Spensy Pimentel
Repórter da Agência Brasil
Brasília – Transferência de renda não é esmola, não mata ninguém de vergonha e nem vicia cidadão nenhum. Pelo menos na opinião de Selma Ferreira, 42. Se ainda há quem cite os versos cantados por Luiz Gonzaga para criticar programas como o Bolsa Família, que esta semana completou um ano, pelo menos uma das brasileiras de mais antiga experiência pessoal com esse tipo de ação pública contraria diversas opiniões correntes pelo senso comum país afora.
Selma e seus seis filhos constituem uma das primeiras famílias brasileiras beneficiadas por um programa de transferência de renda nos moldes atualmente aplicados pelo Bolsa Família. Esse modelo começou a ser aplicado por governos estaduais e municipais em 1995, primeiramente pelo governo tucano em Campinas e no governo petista no Distrito Federal, onde se passou a exigir pelo recebimento do benefício a comprovação de freqüência escolar de todos os filhos da família entre 6 e 14 anos.
Em 1995, a diarista habitava com a mãe, os irmãos e os filhos um barraco de madeirite no Paranoá, uma invasão de área pública próxima de alguns dos terrenos mais nobres de Brasília que, sob as bênçãos do presidente Fernando Collor, se convertera em cidade-satélite poucos anos antes. Informada pela escola dos meninos sobre o cadastramento que o governo do Distrito Federal faria para os possíveis beneficiados por um novo programa de auxílio às famílias pobres, Selma se dirigiu no dia marcado até o posto de inscrição.
O jeito tímido e reservado que Selma conserva até hoje foi o elemento que, segundo ela, contribuiu decisivamente para que sua família se tornasse a n. 1 no cadastro. "Só vou em ônibus e fila de banco porque sou obrigada. Cheguei de madrugada, às cinco e pouco da manhã, para ver se já não encontrava ninguém. Tinha medo de que aquilo desse em confusão".
O receio, explica ela, devia-se em parte ao fato de o descrédito da novidade ser geral. "Era gente ‘da oposição’, como se diz. Diziam que eu ia alugar os filhos, que aquilo não ia funcionar.
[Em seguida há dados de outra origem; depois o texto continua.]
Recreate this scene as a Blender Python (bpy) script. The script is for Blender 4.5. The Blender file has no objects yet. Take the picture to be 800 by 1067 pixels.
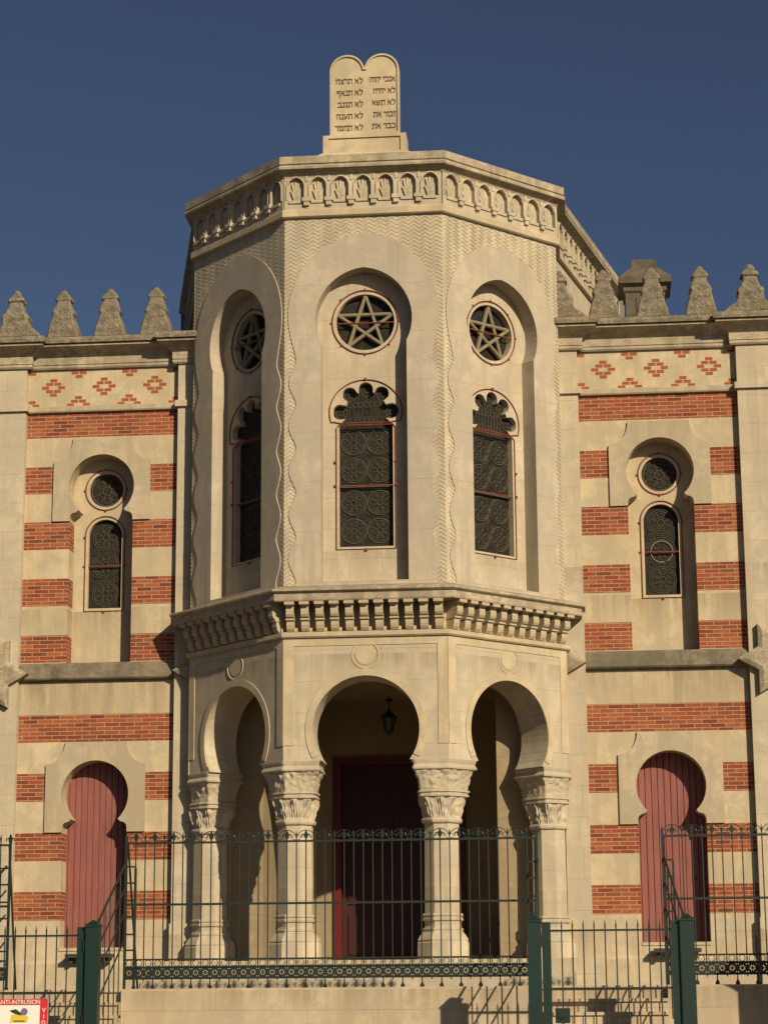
import bpy, bmesh, math, random
from mathutils import Vector, Matrix, noise
from mathutils.geometry import tessellate_polygon
R = math.radians
random.seed(7)
SC = bpy.context.scene
COL = SC.collection

# ------------------------------------------------------------------ camera
CX, YAW, PITCH, ROLL, FPX, DIST = 3.82738521, 0.09247239, 0.22145281, -0.00743638, 2262.77675, 40.0
fwd = Vector((-math.sin(YAW)*math.cos(PITCH), math.cos(YAW)*math.cos(PITCH), math.sin(PITCH)))
rgt = Vector((math.cos(YAW), math.sin(YAW), 0.0))
upv = rgt.cross(fwd)
r2 = math.cos(ROLL)*rgt + math.sin(ROLL)*upv
u2 = -math.sin(ROLL)*rgt + math.cos(ROLL)*upv
cam_d = bpy.data.cameras.new('camera')
cam = bpy.data.objects.new('camera', cam_d); COL.objects.link(cam)
m = Matrix((r2, u2, -fwd)).transposed().to_4x4()
m.translation = Vector((CX, -DIST, 0.0))
cam.matrix_world = m
cam_d.sensor_fit = 'HORIZONTAL'; cam_d.sensor_width = 36.0
cam_d.lens = FPX/800.0*36.0
cam_d.clip_start = 0.1; cam_d.clip_end = 5000
SC.camera = cam

# ------------------------------------------------------------------ sky, sun, exposure
SUN = Vector((0.725, -1.0, 0.63)).normalized()
sun_el = math.asin(SUN.z); sun_az = math.atan2(SUN.x, SUN.y)
w = bpy.data.worlds.new('World'); SC.world = w; w.use_nodes = True
nt = w.node_tree; nt.nodes.clear()
sky = nt.nodes.new('ShaderNodeTexSky'); sky.sky_type = 'NISHITA'; sky.sun_disc = False
sky.sun_elevation = sun_el; sky.sun_rotation = sun_az
sky.altitude = 400; sky.air_density = 0.47; sky.dust_density = 1.2; sky.ozone_density = 1.0
bg = nt.nodes.new('ShaderNodeBackground'); bg.inputs['Strength'].default_value = 0.05
wo = nt.nodes.new('ShaderNodeOutputWorld')
nt.links.new(sky.outputs[0], bg.inputs[0]); nt.links.new(bg.outputs[0], wo.inputs[0])
sd = bpy.data.lights.new('sun', 'SUN'); sd.energy = 5.0; sd.angle = R(0.53); sd.color = (1.0, 0.84, 0.60)
so = bpy.data.objects.new('sun', sd); COL.objects.link(so)
so.rotation_euler = SUN.to_track_quat('Z', 'Y').to_euler(); so.location = (30, -40, 30)
SC.view_settings.view_transform = 'Standard'; SC.view_settings.look = 'None'
SC.view_settings.gamma = 1.0; SC.view_settings.exposure = 0.13
SC.view_settings.use_curve_mapping = False
SC.cycles.max_bounces = 8; SC.cycles.diffuse_bounces = 4

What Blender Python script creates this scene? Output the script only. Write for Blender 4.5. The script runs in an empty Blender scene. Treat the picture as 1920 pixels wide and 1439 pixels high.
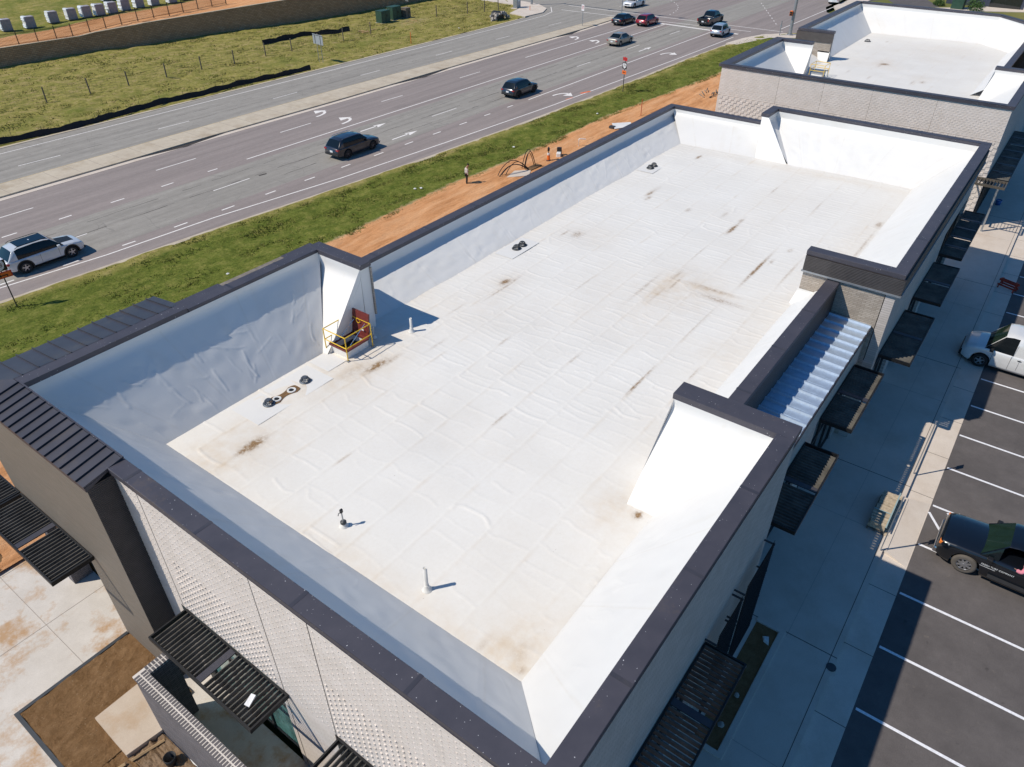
import bpy, bmesh, math, random
import numpy as np
from mathutils import Vector, Matrix
random.seed(7); RNG = np.random.default_rng(7)
SC = bpy.context.scene; COL = SC.collection
# ---------------------------------------------------------------- camera
cam = bpy.data.cameras.new('camera'); camo = bpy.data.objects.new('camera', cam); COL.objects.link(camo)
cam.sensor_width = 36; cam.lens = 1369.01/1920*36; cam.clip_start = .1; cam.clip_end = 2000
_r = Vector((0.5952519,-0.80353865,-0.00090163)); _u = Vector((0.47399873,0.35022613,0.807878)); _f = Vector((0.64884543,0.48131829,-0.58934906))
M = Matrix((_r,_u,-_f)).transposed().to_4x4(); M.translation = Vector((-5.44135,-3.30547,21.62828))
camo.matrix_world = M; SC.camera = camo
# ---------------------------------------------------------------- world, sun
KX, KY = .666, -.5465
w = bpy.data.worlds.new('World'); SC.world = w; w.use_nodes = True
nt = w.node_tree; bg = nt.nodes['Background']
sky = nt.nodes.new('ShaderNodeTexSky'); sky.sky_type = 'NISHITA'; sky.sun_disc = False
sky.sun_elevation = math.radians(49.2); sky.sun_rotation = math.radians(-50.6)
sky.air_density = 1.0; sky.dust_density = .1; sky.ozone_density = 6.0
mx = nt.nodes.new('ShaderNodeMix'); mx.data_type = 'RGBA'; mx.blend_type = 'MULTIPLY'; mx.inputs[0].default_value = 1.; mx.inputs[7].default_value = (.60, 1.08, 1.32, 1)
nt.links.new(sky.outputs[0], mx.inputs[6]); nt.links.new(mx.outputs[2], bg.inputs[0]); bg.inputs[1].default_value = .078
sl = bpy.data.lights.new('sun', 'SUN'); sl.energy = 4.25; sl.angle = math.radians(.5); sl.color = (1, .925, .81)
so = bpy.data.objects.new('sun', sl); COL.objects.link(so)
so.rotation_euler = Vector((KX, KY, -1)).to_track_quat('-Z', 'Y').to_euler(); so.location = (0, 0, 60)
SC.view_settings.view_transform = 'Standard'; SC.view_settings.look = 'None'
SC.view_settings.exposure = 0.0; SC.view_settings.gamma = 1.0

# ---------------------------------------------------------------- materials
def srgb(r, g, b):
    f = lambda c: ((c/255+.055)/1.055)**2.4 if c > 10 else c/255/12.92
    return (f(r), f(g), f(b), 1)
def lin(c): return (c[0], c[1], c[2], 1)
class NB:
    def __init__(s, name):
        s.m = bpy.data.materials.new(name); s.m.use_nodes = True; s.t = s.m.node_tree; s.b = s.t.nodes['Principled BSDF']
        s.co = s.t.nodes.new('ShaderNodeTexCoord').outputs['Object']
    def n(s, ty, **kw):
        o = s.t.nodes.new(ty)
        for k, v in kw.items(): setattr(o, k, v)
        return o
    def l(s, a, b): s.t.links.new(a, b)
    def mapping(s, scale=(1,1,1), rot=(0,0,0), loc=(0,0,0)):
        o = s.n('ShaderNodeMapping'); s.l(s.co, o.inputs[0]); o.inputs[1].default_value = loc; o.inputs[2].default_value = rot; o.inputs[3].default_value = scale
        return o.outputs[0]
    def noise(s, scale, detail=4, rough=.6, vec=None):
        o = s.n('ShaderNodeTexNoise'); o.inputs['Scale'].default_value = scale; o.inputs['Detail'].default_value = detail; o.inputs['Roughness'].default_value = rough
        s.l(vec if vec is not None else s.co, o.inputs['Vector']); return o.outputs[0]
    def ramp(s, x, *st):
        o = s.n('ShaderNodeValToRGB'); e = o.color_ramp.elements
        while len(e) < len(st): e.new(.5)
        for i, (p, c) in enumerate(st):
            e[i].position = p; e[i].color = c if hasattr(c, '__len__') else (c, c, c, 1)
        s.l(x, o.inputs[0]); return o.outputs[0]
    def mix(s, f, a, b, mode='MIX'):
        o = s.n('ShaderNodeMix', data_type='RGBA', blend_type=mode)
        for i, v in ((0, f), (6, a), (7, b)):
            if hasattr(v, 'links') or hasattr(v, 'is_linked'): s.l(v, o.inputs[i])
            else: o.inputs[i].default_value = v
        return o.outputs[2]
    def math(s, op, a, b=0.):
        o = s.n('ShaderNodeMath', operation=op)
        for i, v in ((0, a), (1, b)):
            if hasattr(v, 'is_linked'): s.l(v, o.inputs[i])
            else: o.inputs[i].default_value = v
        return o.outputs[0]
    def attr(s, name): return s.n('ShaderNodeAttribute', attribute_name=name).outputs['Fac']
    def bump(s, h, strength=.5, dist=.02):
        o = s.n('ShaderNodeBump'); o.inputs['Strength'].default_value = strength; o.inputs['Distance'].default_value = dist
        s.l(h, o.inputs['Height']); s.l(o.outputs[0], s.b.inputs['Normal'])
    def sep(s):
        o = s.n('ShaderNodeSeparateXYZ'); s.l(s.co, o.inputs[0]); return o.outputs
    def col(s, c):
        if hasattr(c, 'is_linked'): s.l(c, s.b.inputs['Base Color'])
        else: s.b.inputs['Base Color'].default_value = c
    def set(s, rough=.7, metal=0., coat=0., spec=.5):
        s.b.inputs['Roughness'].default_value = rough; s.b.inputs['Metallic'].default_value = metal
        s.b.inputs['Coat Weight'].default_value = coat; s.b.inputs['Specular IOR Level'].default_value = spec
        return s.m
def simple(name, c, rough=.7, metal=0., coat=0., var=.12, sc=3., bump=0., bsc=40., spec=.5):
    b = NB(name); c = lin(c); d = tuple(x*(1-var) for x in c[:3])+(1,); e = tuple(min(1, x*(1+var)) for x in c[:3])+(1,)
    b.col(b.ramp(b.noise(sc, 6), (.3, d), (.7, e)))
    if bump: b.bump(b.noise(bsc, 5), bump, .01)
    return b.set(rough, metal, coat, spec)
MT = {}
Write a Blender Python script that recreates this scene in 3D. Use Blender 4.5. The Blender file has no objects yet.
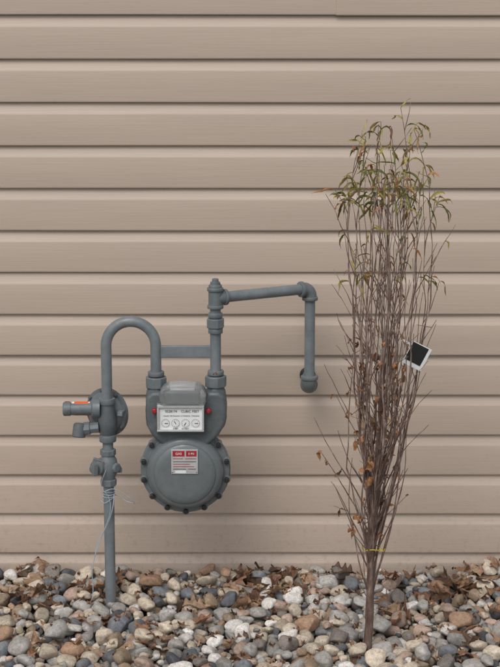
import bpy, bmesh, math, random
import numpy as np
from mathutils import Vector, Matrix, noise
random.seed(7); rng=np.random.default_rng(7)
sc=bpy.context.scene
# ------------------------------------------------------------ survey constants
F=1610.0; DIST=4.2; H=1.52; P=math.radians(11.7)
cp,sp=math.cos(P),math.sin(P)
def at(u,v,d):
    """metric position of a feature measured on the photo, standing d metres out from the wall"""
    t=(333.5-v)/F; s=(DIST-d)/(cp+t*sp)
    return Vector((s*(u-250)/F,-d,H+s*(-sp+t*cp)))
def gnd(u,v):
    t=(333.5-v)/F; s=H/(sp-t*cp)
    return Vector((s*(u-250)/F,-DIST+s*(cp+t*sp),0))
def lin(c):
    return tuple(((x/255)/12.92 if x/255<=.04045 else ((x/255+.055)/1.055)**2.4) for x in c)
# ------------------------------------------------------------ object helpers
def link(o,parent=None):
    sc.collection.objects.link(o)
    if parent: o.parent=parent
    return o
def empty(name,loc=(0,0,0)):
    e=bpy.data.objects.new(name,None); e.empty_display_size=.05
    return link(e)
def mesh_obj(name,verts,faces,mat,parent=None,smooth=True,sharp=35,bevel=0,segs=2):
    me=bpy.data.meshes.new(name); me.from_pydata([tuple(v) for v in verts],[],faces); me.update()
    bm=bmesh.new(); bm.from_mesh(me); bmesh.ops.recalc_face_normals(bm,faces=bm.faces); bm.to_mesh(me); bm.free()
    if smooth:
        me.polygons.foreach_set('use_smooth',[True]*len(me.polygons))
        me.set_sharp_from_angle(angle=math.radians(sharp))
    o=bpy.data.objects.new(name,me); me.materials.append(mat); link(o,parent)
    if bevel:
        b=o.modifiers.new('bevel','BEVEL'); b.width=bevel; b.segments=segs; b.limit_method='ANGLE'; b.angle_limit=math.radians(35)
        b.harden_normals=False
    return o
def frame(ax):
    ax=Vector(ax).normalized()
    a=Vector((0,0,1)) if abs(ax.z)<.9 else Vector((1,0,0))
    u=ax.cross(a).normalized(); w=ax.cross(u).normalized()
    return ax,u,w
def lathe(name,org,axis,prof,mat,parent=None,seg=40,bevel=0,phase=0,sharp=35):
    ax,u,w=frame(axis); org=Vector(org); V=[];Fc=[]
    for h,r in prof:
        for k in range(seg):
            a=2*math.pi*k/seg+phase
            V.append(org+ax*h+(u*math.cos(a)+w*math.sin(a))*max(r,1e-5))
    n=len(prof)
    for i in range(n-1):
        for k in range(seg):
            k2=(k+1)%seg
            Fc.append((i*seg+k,i*seg+k2,(i+1)*seg+k2,(i+1)*seg+k))
    Fc.append(tuple(range(seg))); Fc.append(tuple((n-1)*seg+k for k in range(seg)))
    return mesh_obj(name,V,Fc,mat,parent,True,sharp,bevel)
def hexnut(name,org,axis,h,r,mat,parent=None,phase=0.3,seg=6):
    c=.0018
    return lathe(name,Vector(org)-Vector(axis).normalized()*h/2,axis,[(0,r*.93),(c,r),(h-c,r),(h,r*.93)],mat,parent,seg,.0012,phase,25)
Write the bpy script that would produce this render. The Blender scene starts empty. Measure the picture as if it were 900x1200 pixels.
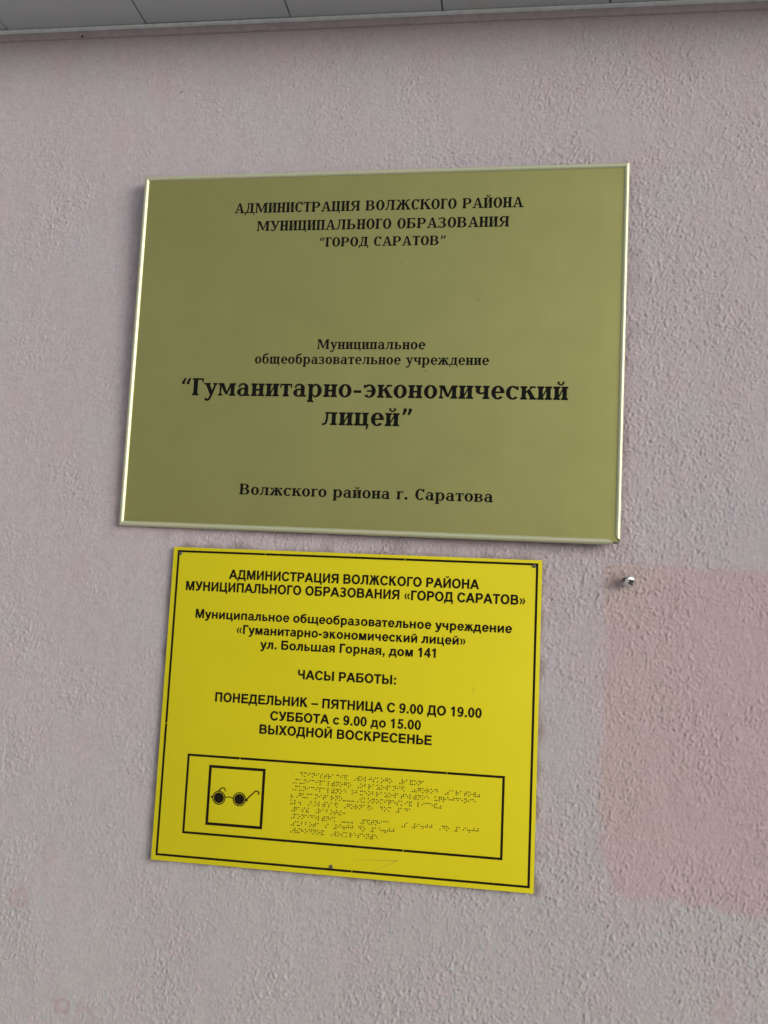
import bpy, bmesh, math, random
import numpy as np
from mathutils import Vector, Matrix, Euler
R = math.radians
SC = bpy.context.scene
COL = SC.collection
Z0 = 2.0                                  # height of the brass plate's centre above the pavement

# ---------------------------------------------------------------- camera
cam = bpy.data.cameras.new('camera'); cam_o = bpy.data.objects.new('camera', cam); COL.objects.link(cam_o)
cam.sensor_fit = 'VERTICAL'; cam.sensor_height = 36.0; cam.lens = 36.0 * 1061.18 / 1200.0
cam.clip_start = 0.02; cam.clip_end = 3000
def rx(a): return Matrix(((1, 0, 0), (0, math.cos(a), -math.sin(a)), (0, math.sin(a), math.cos(a))))
def ry(b): return Matrix(((math.cos(b), 0, math.sin(b)), (0, 1, 0), (-math.sin(b), 0, math.cos(b))))
def rz(c): return Matrix(((math.cos(c), -math.sin(c), 0), (math.sin(c), math.cos(c), 0), (0, 0, 1)))
B_ = Matrix(((1, 0, 0), (0, 0, -1), (0, 1, 0)))
M_ = rx(-0.1250) @ ry(0.1410) @ rz(0.0540) @ B_        # world -> (right, down, forward)
rot = Matrix((M_[0], -Vector(M_[1]), -Vector(M_[2]))).transposed()
cam_o.matrix_world = Matrix.Translation((0.2098, -1.1947, Z0 - 0.3623)) @ rot.to_4x4()
SC.camera = cam_o

# ---------------------------------------------------------------- sky, sun, exposure
SUN_EL, SUN_AZ = R(14), R(60)   # azimuth: from straight out of the wall (-Y) towards +X
world = bpy.data.worlds.new('World'); SC.world = world; world.use_nodes = True
nt = world.node_tree; bg = nt.nodes['Background']
sky = nt.nodes.new('ShaderNodeTexSky'); sky.sky_type = 'NISHITA'; sky.sun_disc = False
sky.sun_elevation = SUN_EL; sky.sun_rotation = R(180) - SUN_AZ
sky.air_density = 1.0; sky.dust_density = 3.0; sky.ozone_density = 1.0
hs = nt.nodes.new('ShaderNodeHueSaturation'); hs.inputs['Saturation'].default_value = 0.25
nt.links.new(sky.outputs[0], hs.inputs['Color']); nt.links.new(hs.outputs[0], bg.inputs[0])
bg.inputs[1].default_value = .093
sun = bpy.data.lights.new('sun', 'SUN'); sun.energy = .72; sun.angle = R(26); sun.color = (1.0, 0.96, 0.92)
sun_o = bpy.data.objects.new('sun', sun); COL.objects.link(sun_o)
sd = Vector((math.sin(SUN_AZ) * math.cos(SUN_EL), -math.cos(SUN_AZ) * math.cos(SUN_EL), math.sin(SUN_EL)))
sun_o.rotation_euler = (-sd).to_track_quat('-Z', 'Y').to_euler(); sun_o.location = sd * 8
vs = SC.view_settings; vs.view_transform = 'Standard'; vs.look = 'None'; vs.gamma = 1; vs.use_curve_mapping = False
vs.exposure = 0.81

# ---- bold serif Cyrillic drawn stroke by stroke (units: 1000 to the em, caps 730, x height 530) ----
class Glyph:
    def __init__(s): s.q = []                       # list of convex polygons (lists of xy)
    def box(s, x0, y0, x1, y1): s.q.append([(x0, y0), (x1, y0), (x1, y1), (x0, y1)])
    def poly(s, *p): s.q.append(list(p))
    def arc(s, cx, cy, rx, ry, a0, a1, wv, wh, n=22):
        P = []
        for i in range(n + 1):
            a = math.radians(a0 + (a1 - a0) * i / n); c, d = math.cos(a), math.sin(a)
            P.append(((cx + rx * c, cy + ry * d), (cx + (rx - wv) * c, cy + (ry - wh) * d)))
        for a, b in zip(P, P[1:]): s.q.append([a[0], b[0], b[1], a[1]])
    def stroke(s, pts, ws):
        L = []
        for i, (x, y) in enumerate(pts):
            xa, ya = pts[max(i - 1, 0)]; xb, yb = pts[min(i + 1, len(pts) - 1)]
            dx, dy = xb - xa, yb - ya; l = math.hypot(dx, dy) or 1; w = ws[i] / 2
            L.append(((x - dy / l * w, y + dx / l * w), (x + dy / l * w, y - dx / l * w)))
        for a, b in zip(L, L[1:]): s.q.append([a[0], b[0], b[1], a[1]])
    def stem(s, x, y0, y1, w=150, bl=52, br=52, tl=52, tr=52, t=58):
        s.box(x, y0, x + w, y1)
        for yy, l, r, k in ((y0, bl, br, 1), (y1, tl, tr, -1)):
            if l or r:
                s.box(x - l, min(yy, yy + k * t), x + w + r, max(yy, yy + k * t))
                if l: s.poly((x - l * .6, yy + k * t), (x, yy + k * t), (x, yy + k * (t + 38)))
                if r: s.poly((x + w, yy + k * t), (x + w + r * .6, yy + k * t), (x + w, yy + k * (t + 38)))
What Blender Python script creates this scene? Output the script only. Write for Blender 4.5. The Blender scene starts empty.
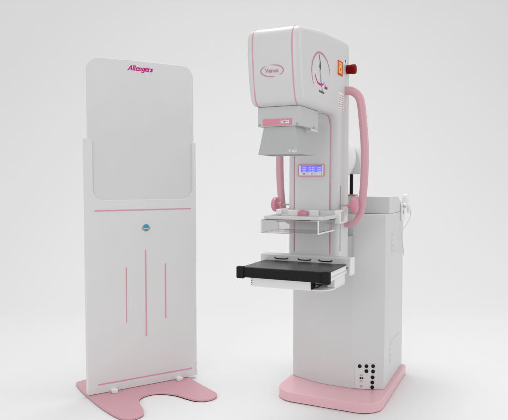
import bpy, bmesh, math, random
from mathutils import Vector, Matrix
random.seed(7)
PI = math.pi
SC = bpy.context.scene
COL = SC.collection

# ------------------------------------------------------------------ materials
def mat(name, col, rough=0.45, metal=0.0, coat=0.0, emit=None, es=0.0, var=0.03, bump=0.0, bscale=400.0, spec=0.5):
    m = bpy.data.materials.new(name); m.use_nodes = True
    nt = m.node_tree; b = nt.nodes['Principled BSDF']
    b.inputs['Base Color'].default_value = (*col, 1)
    b.inputs['Roughness'].default_value = rough
    b.inputs['Metallic'].default_value = metal
    b.inputs['Coat Weight'].default_value = coat
    b.inputs['Coat Roughness'].default_value = 0.15
    b.inputs['Specular IOR Level'].default_value = spec
    if emit:
        b.inputs['Emission Color'].default_value = (*emit, 1)
        b.inputs['Emission Strength'].default_value = es
    tc = nt.nodes.new('ShaderNodeTexCoord')
    if var:
        n = nt.nodes.new('ShaderNodeTexNoise'); n.inputs['Scale'].default_value = 5.0
        n.inputs['Detail'].default_value = 5
        nt.links.new(tc.outputs['Object'], n.inputs['Vector'])
        mr = nt.nodes.new('ShaderNodeMapRange')
        mr.inputs['From Min'].default_value = .3; mr.inputs['From Max'].default_value = .7
        mr.inputs['To Min'].default_value = max(0, rough - var * 2); mr.inputs['To Max'].default_value = rough + var * 2
        nt.links.new(n.outputs['Fac'], mr.inputs['Value'])
        nt.links.new(mr.outputs['Result'], b.inputs['Roughness'])
        mx = nt.nodes.new('ShaderNodeMix'); mx.data_type = 'RGBA'
        mx.inputs['A'].default_value = (*[c * (1 - var) for c in col], 1)
        mx.inputs['B'].default_value = (*[min(1, c * (1 + var)) for c in col], 1)
        nt.links.new(n.outputs['Fac'], mx.inputs['Factor'])
        nt.links.new(mx.outputs['Result'], b.inputs['Base Color'])
    if bump:
        n2 = nt.nodes.new('ShaderNodeTexNoise'); n2.inputs['Scale'].default_value = bscale
        nt.links.new(tc.outputs['Object'], n2.inputs['Vector'])
        bp = nt.nodes.new('ShaderNodeBump'); bp.inputs['Strength'].default_value = bump
        bp.inputs['Distance'].default_value = 0.001
        nt.links.new(n2.outputs['Fac'], bp.inputs['Height'])
        nt.links.new(bp.outputs['Normal'], b.inputs['Normal'])
    return m

WHITE = mat('white_paint', (.645, .645, .645), .42, coat=.15, bump=.12)
WHITE2 = mat('bright_white_paint', (.80, .80, .80), .4, coat=.15, bump=.1)
GREY = mat('grey_paint', (.665, .67, .67), .45, bump=.1)
CGREY = mat('collimator_grey_paint', (.54, .545, .545), .45, bump=.1)
CONEM = mat('cone_grey_paint', (.45, .455, .455), .45, bump=.1)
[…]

O povo é igual São Tomé... Depois que viram que funcionava, todo mundo passou a querer, e quem não ganhou dizia que era marmelada".
Com o salário mínimo que passou a receber como incentivo para manter os três filhos mais velhos na escola, Selma, então já separada do segundo marido, praticamente dobrou a renda mensal, que obtinha, como até hoje, trabalhando de diarista. A primeira utilidade do dinheiro, lembra, foi comprar uma televisão, que na época a família não tinha. "A prestação, claro". Depois, o barraco foi virando casa. "Até hoje não terminamos a obra, como você pode ver", aponta para as paredes ainda sem reboco nem pintura.
Mas, os principais ganhos que ela contabiliza não estão à mostra por ali. "Conheço todo mundo que recebeu a bolsa por aqui. O dinheiro foi muito bem aproveitado. Principalmente, a alimentação de todo mundo melhorou. A gente pode não ter nada em casa, mas comida não pode faltar", destaca Selma, mesmo dizendo não saber nada sobre o Fome Zero, programa de segurança alimentar do governo federal.
A goiana órfã de pai, que estudou até a sétima série, teve dois maridos e criou sozinha meia dúzia de filhos "sem parar para ficar olhando as dificuldades". Depois de receber por vários anos o auxílio, ela, como outras famílias da região, foi excluída do programa do governo distrital sem maiores explicações. Passou a receber a bolsa da ONG Missão Criança, que até hoje auxilia 1.000 famílias no DF em situação de pobreza a manterem seus filhos na escola com um auxílio mensal de R$ 200.
Selma fala com naturalidade do destino do filho mais velho, de 22 anos, e parece se surpreender de o repórter propor a relação: "Até o Bolsa Escola, o Steve guardava carros pela cidade pra me ajudar. Depois, ele começou a fazer a capoeira dele". E hoje, no que ele trabalha? "Ele dá aula de capoeira, é mestre. Tem uns amigos que até estão indo para a Alemanha fazer show". Quer dizer que foi só depois do Bolsa Escola que ele passou a ter tempo para se dedicar àquilo que se tornou sua profissão? "É... Foi".